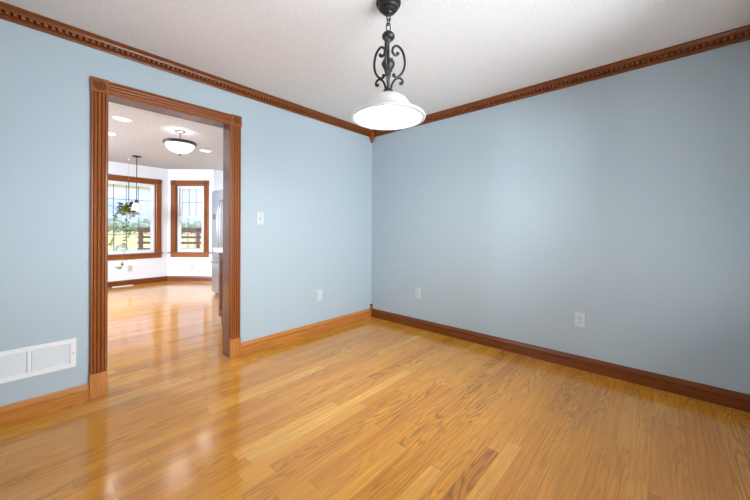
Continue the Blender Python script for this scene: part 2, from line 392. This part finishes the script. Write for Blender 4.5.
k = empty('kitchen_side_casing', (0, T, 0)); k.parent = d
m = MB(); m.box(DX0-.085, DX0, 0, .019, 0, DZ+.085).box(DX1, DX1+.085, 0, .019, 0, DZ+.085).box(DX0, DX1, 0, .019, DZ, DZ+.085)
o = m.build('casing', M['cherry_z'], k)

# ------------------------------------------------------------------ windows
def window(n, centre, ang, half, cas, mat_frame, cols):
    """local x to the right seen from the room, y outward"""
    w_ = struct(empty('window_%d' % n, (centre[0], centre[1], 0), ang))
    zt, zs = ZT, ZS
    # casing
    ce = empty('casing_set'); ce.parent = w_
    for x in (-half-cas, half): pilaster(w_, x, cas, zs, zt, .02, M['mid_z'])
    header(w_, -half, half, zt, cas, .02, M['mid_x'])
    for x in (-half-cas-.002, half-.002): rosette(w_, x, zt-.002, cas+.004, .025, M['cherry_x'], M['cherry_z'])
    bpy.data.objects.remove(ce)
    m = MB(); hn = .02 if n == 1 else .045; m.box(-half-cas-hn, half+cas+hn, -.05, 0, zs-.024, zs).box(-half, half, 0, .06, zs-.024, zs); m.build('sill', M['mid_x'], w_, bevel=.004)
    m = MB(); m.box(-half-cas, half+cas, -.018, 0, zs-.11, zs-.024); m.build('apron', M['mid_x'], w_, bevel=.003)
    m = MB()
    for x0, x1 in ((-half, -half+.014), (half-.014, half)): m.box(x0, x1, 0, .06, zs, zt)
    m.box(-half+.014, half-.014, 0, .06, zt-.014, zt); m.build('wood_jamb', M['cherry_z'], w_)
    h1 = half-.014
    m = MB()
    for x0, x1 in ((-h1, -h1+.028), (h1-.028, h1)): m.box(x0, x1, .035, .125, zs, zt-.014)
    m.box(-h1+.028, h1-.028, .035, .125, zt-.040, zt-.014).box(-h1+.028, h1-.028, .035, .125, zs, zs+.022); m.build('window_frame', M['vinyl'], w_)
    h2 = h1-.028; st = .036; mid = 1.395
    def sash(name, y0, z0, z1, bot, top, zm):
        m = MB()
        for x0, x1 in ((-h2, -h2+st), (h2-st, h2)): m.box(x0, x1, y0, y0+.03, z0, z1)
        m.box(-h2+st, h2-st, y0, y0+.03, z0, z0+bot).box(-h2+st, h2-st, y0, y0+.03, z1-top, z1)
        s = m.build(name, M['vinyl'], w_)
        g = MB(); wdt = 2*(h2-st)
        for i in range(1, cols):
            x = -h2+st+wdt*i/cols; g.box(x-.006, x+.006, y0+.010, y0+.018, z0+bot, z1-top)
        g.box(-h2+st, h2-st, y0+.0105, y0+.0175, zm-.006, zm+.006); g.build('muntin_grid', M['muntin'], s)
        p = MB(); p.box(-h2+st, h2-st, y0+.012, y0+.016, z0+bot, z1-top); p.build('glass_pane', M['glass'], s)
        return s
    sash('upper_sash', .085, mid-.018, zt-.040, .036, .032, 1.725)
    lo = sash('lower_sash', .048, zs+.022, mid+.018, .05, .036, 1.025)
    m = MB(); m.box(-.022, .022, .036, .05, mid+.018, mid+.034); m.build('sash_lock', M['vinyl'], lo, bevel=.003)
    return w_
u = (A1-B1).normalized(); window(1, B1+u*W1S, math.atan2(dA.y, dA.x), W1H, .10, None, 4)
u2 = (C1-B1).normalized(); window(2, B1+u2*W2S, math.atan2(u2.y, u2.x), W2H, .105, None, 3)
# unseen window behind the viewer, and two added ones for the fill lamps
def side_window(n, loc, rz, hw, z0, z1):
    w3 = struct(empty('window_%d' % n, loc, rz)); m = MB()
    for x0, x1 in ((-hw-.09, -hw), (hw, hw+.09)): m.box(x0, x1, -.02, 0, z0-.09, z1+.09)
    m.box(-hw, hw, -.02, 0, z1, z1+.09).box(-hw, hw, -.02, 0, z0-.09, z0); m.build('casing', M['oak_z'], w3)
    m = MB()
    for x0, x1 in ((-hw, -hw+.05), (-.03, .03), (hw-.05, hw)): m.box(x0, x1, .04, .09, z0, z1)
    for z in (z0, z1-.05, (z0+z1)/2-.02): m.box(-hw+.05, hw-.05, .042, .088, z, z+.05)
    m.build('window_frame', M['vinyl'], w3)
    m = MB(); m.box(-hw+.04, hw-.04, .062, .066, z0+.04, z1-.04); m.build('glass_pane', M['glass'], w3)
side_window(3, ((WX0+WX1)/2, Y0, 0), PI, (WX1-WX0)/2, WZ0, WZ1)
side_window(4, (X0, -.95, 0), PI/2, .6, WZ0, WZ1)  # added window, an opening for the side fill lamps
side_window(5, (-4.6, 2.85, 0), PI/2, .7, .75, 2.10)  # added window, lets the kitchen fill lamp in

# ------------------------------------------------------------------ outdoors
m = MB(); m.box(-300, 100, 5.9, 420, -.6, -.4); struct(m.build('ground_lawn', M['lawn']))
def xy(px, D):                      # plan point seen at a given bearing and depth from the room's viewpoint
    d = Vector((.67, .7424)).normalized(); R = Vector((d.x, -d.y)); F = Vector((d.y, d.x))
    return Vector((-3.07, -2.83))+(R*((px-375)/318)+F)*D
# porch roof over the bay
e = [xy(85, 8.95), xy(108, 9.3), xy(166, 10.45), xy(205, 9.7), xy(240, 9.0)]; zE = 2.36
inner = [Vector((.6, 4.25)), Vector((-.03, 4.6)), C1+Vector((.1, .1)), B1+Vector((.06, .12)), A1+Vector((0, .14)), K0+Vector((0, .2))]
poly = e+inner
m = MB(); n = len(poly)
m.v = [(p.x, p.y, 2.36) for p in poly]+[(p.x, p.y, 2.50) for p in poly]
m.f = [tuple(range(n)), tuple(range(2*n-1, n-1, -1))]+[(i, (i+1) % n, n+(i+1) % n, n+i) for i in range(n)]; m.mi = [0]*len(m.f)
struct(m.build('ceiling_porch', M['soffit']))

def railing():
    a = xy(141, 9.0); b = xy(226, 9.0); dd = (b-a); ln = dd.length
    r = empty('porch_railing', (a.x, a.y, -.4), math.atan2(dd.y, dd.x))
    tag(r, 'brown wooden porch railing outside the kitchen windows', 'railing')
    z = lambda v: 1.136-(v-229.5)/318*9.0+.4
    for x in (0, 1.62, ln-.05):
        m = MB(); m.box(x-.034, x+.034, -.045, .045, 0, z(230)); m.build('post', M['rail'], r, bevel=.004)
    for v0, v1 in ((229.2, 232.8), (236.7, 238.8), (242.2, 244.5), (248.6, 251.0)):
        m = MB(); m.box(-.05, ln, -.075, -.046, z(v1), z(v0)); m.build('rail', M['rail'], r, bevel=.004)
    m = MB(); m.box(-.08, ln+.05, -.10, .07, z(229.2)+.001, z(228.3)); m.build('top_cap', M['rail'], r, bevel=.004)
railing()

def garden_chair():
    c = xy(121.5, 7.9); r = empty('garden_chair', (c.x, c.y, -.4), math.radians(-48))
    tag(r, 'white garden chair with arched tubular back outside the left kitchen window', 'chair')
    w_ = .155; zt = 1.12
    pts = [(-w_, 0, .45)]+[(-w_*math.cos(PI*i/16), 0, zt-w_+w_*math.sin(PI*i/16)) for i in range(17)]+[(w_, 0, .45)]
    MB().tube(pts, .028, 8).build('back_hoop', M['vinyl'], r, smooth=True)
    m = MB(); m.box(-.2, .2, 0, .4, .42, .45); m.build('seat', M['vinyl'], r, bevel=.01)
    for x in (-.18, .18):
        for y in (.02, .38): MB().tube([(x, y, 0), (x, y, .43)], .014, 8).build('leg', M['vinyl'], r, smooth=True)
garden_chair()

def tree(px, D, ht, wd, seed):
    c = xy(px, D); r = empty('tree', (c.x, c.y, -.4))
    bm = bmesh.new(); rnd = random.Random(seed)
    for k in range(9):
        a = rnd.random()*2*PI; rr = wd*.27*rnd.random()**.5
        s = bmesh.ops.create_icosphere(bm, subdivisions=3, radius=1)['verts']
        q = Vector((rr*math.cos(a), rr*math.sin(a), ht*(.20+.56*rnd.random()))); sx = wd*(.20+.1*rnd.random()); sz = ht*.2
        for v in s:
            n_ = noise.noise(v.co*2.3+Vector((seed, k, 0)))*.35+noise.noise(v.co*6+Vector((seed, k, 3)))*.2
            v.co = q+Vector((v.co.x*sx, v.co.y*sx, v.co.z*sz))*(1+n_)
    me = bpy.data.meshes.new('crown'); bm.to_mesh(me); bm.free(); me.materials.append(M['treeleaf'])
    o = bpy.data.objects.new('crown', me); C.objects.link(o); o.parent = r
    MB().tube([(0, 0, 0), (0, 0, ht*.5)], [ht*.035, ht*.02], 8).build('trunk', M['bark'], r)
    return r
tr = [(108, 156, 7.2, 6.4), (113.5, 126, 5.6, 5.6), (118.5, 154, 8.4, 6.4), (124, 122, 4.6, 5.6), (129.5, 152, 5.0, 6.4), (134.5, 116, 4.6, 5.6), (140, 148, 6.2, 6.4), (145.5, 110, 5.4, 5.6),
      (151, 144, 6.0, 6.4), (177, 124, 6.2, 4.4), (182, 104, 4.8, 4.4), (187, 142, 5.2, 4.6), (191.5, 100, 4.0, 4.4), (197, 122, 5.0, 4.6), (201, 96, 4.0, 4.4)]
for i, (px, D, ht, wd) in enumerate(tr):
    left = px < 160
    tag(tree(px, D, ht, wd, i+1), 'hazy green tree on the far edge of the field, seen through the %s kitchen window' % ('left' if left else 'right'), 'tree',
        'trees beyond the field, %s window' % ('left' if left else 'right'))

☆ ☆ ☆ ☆

__Aim of the exercise__
Please quote the lines of the material, beginning with the first and ending with the one that contains "o = m.build('casing', M['cherry_z'], k)", exactly as written and without any pictures.

__Written answer__
Continue the Blender Python script for this scene: part 2, from line 392. This part finishes the script. Write for Blender 4.5.
k = empty('kitchen_side_casing', (0, T, 0)); k.parent = d
m = MB(); m.box(DX0-.085, DX0, 0, .019, 0, DZ+.085).box(DX1, DX1+.085, 0, .019, 0, DZ+.085).box(DX0, DX1, 0, .019, DZ, DZ+.085)
o = m.build('casing', M['cherry_z'], k)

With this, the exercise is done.